Guinea-fowl tastes like chicken. Looks like it too. It reminded me of a Venice Beach, California muscle dude. Very skinny in the legs – almost nonexistent. Roided-up in the breasts. Attached to broad shoulders making a funny looking, top-heavy fowl.

Calvados was the subtle star of the evening. Deglazing a pan of trimmings and vegetables – the beginning of the sauce. And reprised to finish the sauce. Made from apples, this brandy has a sweet flavor with a powerful alcoholic kick.

Rule of thumb when using multiple alcohols is to proceed from strongest to lightest. Fermented apple cider and white wine followed the Calvados.

The end result. A sauce that hinted towards an orchard in harvest. With a sweet after-taste begging the appetite on. Paired with a more game-y bird – one that you imagine darting between the fruit trees – is a wonderful marriage.

The half-moon shaped vegetable garnish was silly. Not very tasty – bland salt and butter. But a lesson in knife-skills. A more romantic side would be apple sauce. Glazed sweet potatoes. Or roasted beets.

Practical #4 heeded the other extreme. Monday morning, 8:30 a.m. Something I am a bit more used to.

Chef Jean was brought back for another round. It wasn’t long before I heard him mumble about the lack of French-knowledge in our group and how we only speak English. I love the French theatrics.

Having the weekend to forget today’s recipes it was an interesting start. The poor instruction by Chef Caals last Friday didn’t help the memory-bank either.

Fillet red mullet. Make fumet. Toss together tapanade. Bake onion custard. And emulsify star-anise, parsley sauce. The to-do list.

Fumets made with star-anise and fennel trimmings bring a fond smell through the kitchen. Lighting everyone’s nasal passage with something spicy. Slightly Asian. Reminiscent of a likened aperitif.

Using a blender to emulsify the sauce. I disintegrated the parsley into a chartreuse liquid. And mounted – to give volume – with olive oil. At this point the flavor was still too simple. A bit more olive oil, salt, lemon juice and some more fumet. Helped to layer the taste. I smoothed in some butter to keep a glossy finish. Chef approved with a très bonne.

Early morning practicals are good for making your lunch. I ate my red mullet while waiting for our 12:30 p.m. instruction to begin. Munching away I took a liking to the custard.
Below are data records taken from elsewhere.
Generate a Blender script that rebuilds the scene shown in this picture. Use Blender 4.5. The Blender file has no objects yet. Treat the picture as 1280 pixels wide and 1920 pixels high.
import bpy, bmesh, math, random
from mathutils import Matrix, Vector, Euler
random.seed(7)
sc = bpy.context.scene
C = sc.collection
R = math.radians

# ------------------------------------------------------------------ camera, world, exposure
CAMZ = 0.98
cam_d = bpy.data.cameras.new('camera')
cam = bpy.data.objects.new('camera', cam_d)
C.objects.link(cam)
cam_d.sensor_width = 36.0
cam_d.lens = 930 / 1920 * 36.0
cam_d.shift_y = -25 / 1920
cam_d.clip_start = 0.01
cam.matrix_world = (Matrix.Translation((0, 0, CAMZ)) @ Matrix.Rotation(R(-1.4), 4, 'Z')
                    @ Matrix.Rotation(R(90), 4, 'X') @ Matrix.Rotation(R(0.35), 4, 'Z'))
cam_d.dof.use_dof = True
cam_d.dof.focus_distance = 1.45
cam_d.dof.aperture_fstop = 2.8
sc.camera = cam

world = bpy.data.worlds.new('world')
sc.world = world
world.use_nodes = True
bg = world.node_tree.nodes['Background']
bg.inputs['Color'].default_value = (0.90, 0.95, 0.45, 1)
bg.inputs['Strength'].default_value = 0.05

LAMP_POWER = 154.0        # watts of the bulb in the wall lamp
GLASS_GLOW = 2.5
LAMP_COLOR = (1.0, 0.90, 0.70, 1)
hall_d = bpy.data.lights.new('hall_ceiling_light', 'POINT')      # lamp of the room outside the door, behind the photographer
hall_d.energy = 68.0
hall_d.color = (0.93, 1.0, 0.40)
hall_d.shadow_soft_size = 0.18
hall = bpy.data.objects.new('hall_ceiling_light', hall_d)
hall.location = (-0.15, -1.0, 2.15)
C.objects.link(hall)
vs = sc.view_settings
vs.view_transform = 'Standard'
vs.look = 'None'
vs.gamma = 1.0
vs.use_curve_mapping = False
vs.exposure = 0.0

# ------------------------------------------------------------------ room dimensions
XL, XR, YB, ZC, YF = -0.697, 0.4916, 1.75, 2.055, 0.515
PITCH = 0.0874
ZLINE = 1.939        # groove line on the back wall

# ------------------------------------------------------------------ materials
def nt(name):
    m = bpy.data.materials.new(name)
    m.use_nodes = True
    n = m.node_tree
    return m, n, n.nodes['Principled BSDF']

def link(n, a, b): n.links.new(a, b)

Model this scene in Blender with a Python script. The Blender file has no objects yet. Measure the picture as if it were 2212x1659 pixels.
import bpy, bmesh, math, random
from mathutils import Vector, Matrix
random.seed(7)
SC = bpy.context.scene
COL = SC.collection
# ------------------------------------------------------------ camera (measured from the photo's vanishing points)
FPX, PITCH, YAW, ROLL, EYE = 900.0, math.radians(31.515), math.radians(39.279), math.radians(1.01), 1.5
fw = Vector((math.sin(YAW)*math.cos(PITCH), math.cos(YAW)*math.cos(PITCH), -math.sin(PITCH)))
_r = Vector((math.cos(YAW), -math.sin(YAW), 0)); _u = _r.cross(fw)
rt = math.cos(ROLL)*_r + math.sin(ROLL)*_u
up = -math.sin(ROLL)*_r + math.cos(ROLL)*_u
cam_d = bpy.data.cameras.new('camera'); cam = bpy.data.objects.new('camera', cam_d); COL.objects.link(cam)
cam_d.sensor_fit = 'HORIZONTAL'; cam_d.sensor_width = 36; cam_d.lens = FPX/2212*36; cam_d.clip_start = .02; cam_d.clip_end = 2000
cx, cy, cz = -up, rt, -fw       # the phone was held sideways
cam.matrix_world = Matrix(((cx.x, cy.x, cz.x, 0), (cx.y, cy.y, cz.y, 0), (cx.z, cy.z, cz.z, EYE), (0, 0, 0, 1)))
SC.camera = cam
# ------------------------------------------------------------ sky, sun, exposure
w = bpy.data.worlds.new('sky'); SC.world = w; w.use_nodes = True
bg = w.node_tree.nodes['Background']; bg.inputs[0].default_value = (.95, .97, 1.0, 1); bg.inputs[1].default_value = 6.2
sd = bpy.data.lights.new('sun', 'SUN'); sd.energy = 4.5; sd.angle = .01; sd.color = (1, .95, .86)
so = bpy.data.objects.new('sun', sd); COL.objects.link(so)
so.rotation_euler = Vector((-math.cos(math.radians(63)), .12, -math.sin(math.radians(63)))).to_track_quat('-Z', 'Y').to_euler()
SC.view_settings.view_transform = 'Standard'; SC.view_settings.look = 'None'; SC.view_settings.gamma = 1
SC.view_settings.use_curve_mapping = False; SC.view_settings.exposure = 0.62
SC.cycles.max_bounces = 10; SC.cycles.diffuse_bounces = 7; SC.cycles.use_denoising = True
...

Presumed to taste of something sweet. The Royal custard surprises with an onion flavor – something that needs to be well balanced. Too much can be overpowering. Too little will taste of bland eggs. Slowly stewing onions with butter, water, salt, and pepper help bring out a thin onion flavor. The end result was tasty. Another très bonne from Chef.

Stepping off the extreme-train. My next practical is 3:30 p.m. on Wednesday. Now what to do with my day off tomorrow?

1 comment:

  1. Sounds like you're doing great Tony!

    I've some some pals who keep guinea fowl. They're noisy and surprisingly aggressive, sometimes kept as 'guards' for chicken flocks!